A few feet away from the Canadian’s gravestone there is a black stone monument dedicated to the memory of the crew of a Liberator KN 736 aircraft, which crashed in nearby Potton Woods on the 18th of September 1945. Four men were killed and three were saved as well as a dog called Bitsa. Local people came to their rescue. None of the men who were killed were buried at Cockayne Hatley.
Apart from the graves with military connections, there is one which has many literary associations. The monument to William Ernest Henry and his family is in the art-nouveau style and is the most prominent memorial in the tiny cemetery.
William Ernest Henley (1849-1903) was, according to that font of all knowledge Wikipedia, “…an English poet, critic and editor in late Victorian England.” At the age of twelve, he began suffering from tuberculosis. This resulted in him having to have the lower part of his left leg amputated sometime between 1868 and 1869. Incidentally, Henley was looked after by the eminent Dr Joseph Lister (1827-1912), founder of surgical sterile techniques. The amputation led to an important landmark in British literature. Henley was a good friend of the Scottish writer Robert Louis Stevenson (1850-1894), author of “Treasure Island” (published 1883). It is said that Stevenson’s well-known character, the pirate Long John Silver, was inspired by his “… crippled, hearty friend” (www.britannica.com/biography/William-Ernest-Henley).
Poor old Henley fell out of a train in 1902. This accident caused a flare up of his tuberculosis, which caused his death in 1903. He was cremated at a crematorium near his home in Woking. His ashes were interred in the graveyard at Cockayne Hatley where his daughter was buried. This brings us back to fictional pirates: not Long John Silver but one with a hook instead of a hand: Captain Hook (created by JM Barrie [1860-1937]), who was an enemy of Peter Pan.
Ernest and his wife Anna (née Hannah Johnson Boyle; 1855-1925) married in 1878. They had one child, Margaret, who was born in 1888. The author of “Peter Pan”, JM Barrie, was a friend of the family during Margaret’s short life. Unable to pronounce the word ‘friend’ the small child called her friend Barrie ‘fwendy-wendy’. As a result of this, Barrie used the name ‘Wendy’ for Peter Pan’s female companion in his famous children’s book, “Peter Pan”. It was published in 1904. Margaret did not live long enough to see it; she died in 1894, aged 5. She was buried at Cockayne Hatley, the estate of her father’s friend, the politician and editor Henry John Cockayne-Cust (1861-1917). The monument to Margaret is on the back of that to Ernest and his wife.

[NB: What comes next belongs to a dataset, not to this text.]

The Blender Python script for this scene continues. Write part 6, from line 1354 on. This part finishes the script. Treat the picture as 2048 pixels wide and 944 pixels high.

Although our visit to Cockayne Hatley was brief, it turned out to be full of interest. If we had not visited the place, we would have been unlikely to have ever heard of William Ernest Henley and his family’s contribution to the richness of British literature. One of the many things that gives me pleasure during our forays into the English countryside is observing things that trigger my curiosity and often generate new interests for me.